Problem to work on:
Return a copy of each line that holds the string "part".

Source material:
** Start **

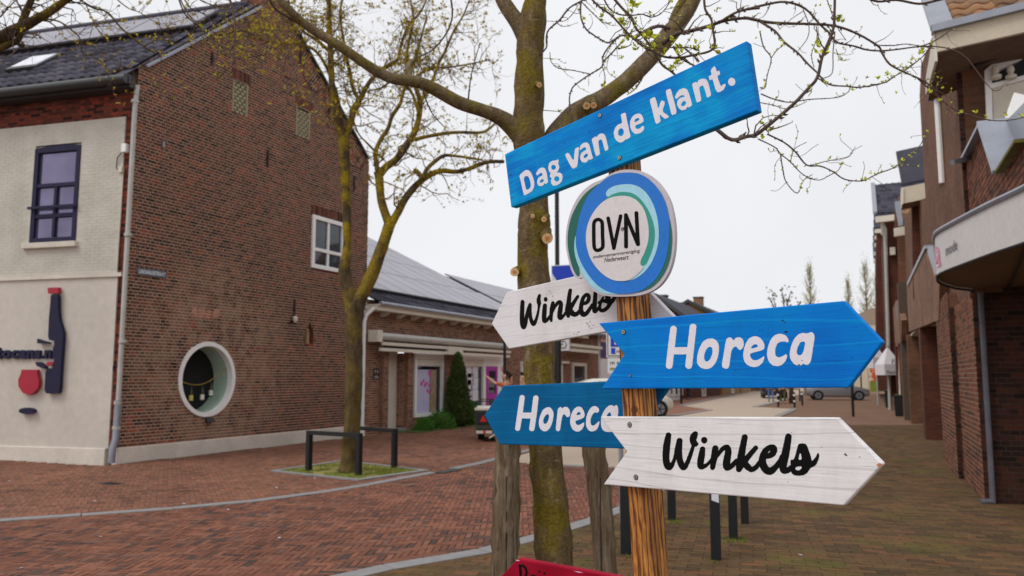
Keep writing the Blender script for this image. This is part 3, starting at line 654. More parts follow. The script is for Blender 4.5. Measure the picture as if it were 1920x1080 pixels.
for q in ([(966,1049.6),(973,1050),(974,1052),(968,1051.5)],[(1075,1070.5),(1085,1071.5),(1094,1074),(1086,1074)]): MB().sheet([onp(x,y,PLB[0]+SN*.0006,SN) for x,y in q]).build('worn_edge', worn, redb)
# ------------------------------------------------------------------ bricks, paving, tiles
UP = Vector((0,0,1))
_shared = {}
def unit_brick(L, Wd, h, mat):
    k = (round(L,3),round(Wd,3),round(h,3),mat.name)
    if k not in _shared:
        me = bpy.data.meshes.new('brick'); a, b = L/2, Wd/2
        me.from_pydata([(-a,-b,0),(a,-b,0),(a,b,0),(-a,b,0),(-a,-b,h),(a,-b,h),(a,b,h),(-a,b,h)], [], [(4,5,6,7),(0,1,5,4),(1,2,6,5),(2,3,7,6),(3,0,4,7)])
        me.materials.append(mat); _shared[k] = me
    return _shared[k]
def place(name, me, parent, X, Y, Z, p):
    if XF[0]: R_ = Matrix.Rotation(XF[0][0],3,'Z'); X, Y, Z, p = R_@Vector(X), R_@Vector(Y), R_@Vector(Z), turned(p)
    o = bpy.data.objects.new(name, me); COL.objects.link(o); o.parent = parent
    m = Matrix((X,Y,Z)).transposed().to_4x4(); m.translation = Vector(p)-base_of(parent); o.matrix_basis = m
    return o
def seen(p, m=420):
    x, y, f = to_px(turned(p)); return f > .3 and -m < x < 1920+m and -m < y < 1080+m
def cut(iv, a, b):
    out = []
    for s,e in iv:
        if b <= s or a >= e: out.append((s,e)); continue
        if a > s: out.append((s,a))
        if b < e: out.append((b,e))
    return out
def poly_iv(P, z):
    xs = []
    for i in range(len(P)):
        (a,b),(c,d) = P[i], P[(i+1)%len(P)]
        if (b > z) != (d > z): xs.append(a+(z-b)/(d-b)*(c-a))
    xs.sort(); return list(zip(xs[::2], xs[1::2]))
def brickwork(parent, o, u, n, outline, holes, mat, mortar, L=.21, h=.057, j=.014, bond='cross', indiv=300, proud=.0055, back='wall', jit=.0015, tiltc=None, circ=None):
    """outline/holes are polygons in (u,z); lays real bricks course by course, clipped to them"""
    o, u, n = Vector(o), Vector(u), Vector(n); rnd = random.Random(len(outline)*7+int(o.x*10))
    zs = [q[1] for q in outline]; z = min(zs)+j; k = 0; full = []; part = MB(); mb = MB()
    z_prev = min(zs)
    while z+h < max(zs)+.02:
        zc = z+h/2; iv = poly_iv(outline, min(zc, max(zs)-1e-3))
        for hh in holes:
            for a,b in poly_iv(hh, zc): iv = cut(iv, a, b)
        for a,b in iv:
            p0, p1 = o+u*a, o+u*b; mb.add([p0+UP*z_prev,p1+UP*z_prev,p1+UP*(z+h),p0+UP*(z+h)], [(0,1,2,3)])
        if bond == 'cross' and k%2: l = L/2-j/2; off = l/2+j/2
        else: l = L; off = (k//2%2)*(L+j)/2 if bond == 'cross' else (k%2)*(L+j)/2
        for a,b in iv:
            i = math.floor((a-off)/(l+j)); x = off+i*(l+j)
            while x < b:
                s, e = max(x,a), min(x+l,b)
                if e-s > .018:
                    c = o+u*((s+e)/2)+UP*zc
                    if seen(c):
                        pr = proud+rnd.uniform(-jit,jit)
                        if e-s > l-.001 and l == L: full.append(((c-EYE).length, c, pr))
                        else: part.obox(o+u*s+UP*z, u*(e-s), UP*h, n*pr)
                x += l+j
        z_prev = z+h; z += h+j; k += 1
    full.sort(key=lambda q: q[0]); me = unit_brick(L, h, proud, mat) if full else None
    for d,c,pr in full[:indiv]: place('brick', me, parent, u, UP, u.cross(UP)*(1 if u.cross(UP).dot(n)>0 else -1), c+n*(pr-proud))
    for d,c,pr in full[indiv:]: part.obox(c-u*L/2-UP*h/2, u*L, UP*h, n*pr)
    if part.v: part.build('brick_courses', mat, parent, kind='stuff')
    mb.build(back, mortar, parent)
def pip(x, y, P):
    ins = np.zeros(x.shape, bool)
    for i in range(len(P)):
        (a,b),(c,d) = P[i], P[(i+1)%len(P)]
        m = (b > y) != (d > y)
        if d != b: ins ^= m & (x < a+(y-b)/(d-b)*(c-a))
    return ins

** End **

Final answer:
Keep writing the Blender script for this image. This is part 3, starting at line 654. More parts follow. The script is for Blender 4.5. Measure the picture as if it were 1920x1080 pixels.
    zs = [q[1] for q in outline]; z = min(zs)+j; k = 0; full = []; part = MB(); mb = MB()
                        else: part.obox(o+u*s+UP*z, u*(e-s), UP*h, n*pr)
    for d,c,pr in full[indiv:]: part.obox(c-u*L/2-UP*h/2, u*L, UP*h, n*pr)
    if part.v: part.build('brick_courses', mat, parent, kind='stuff')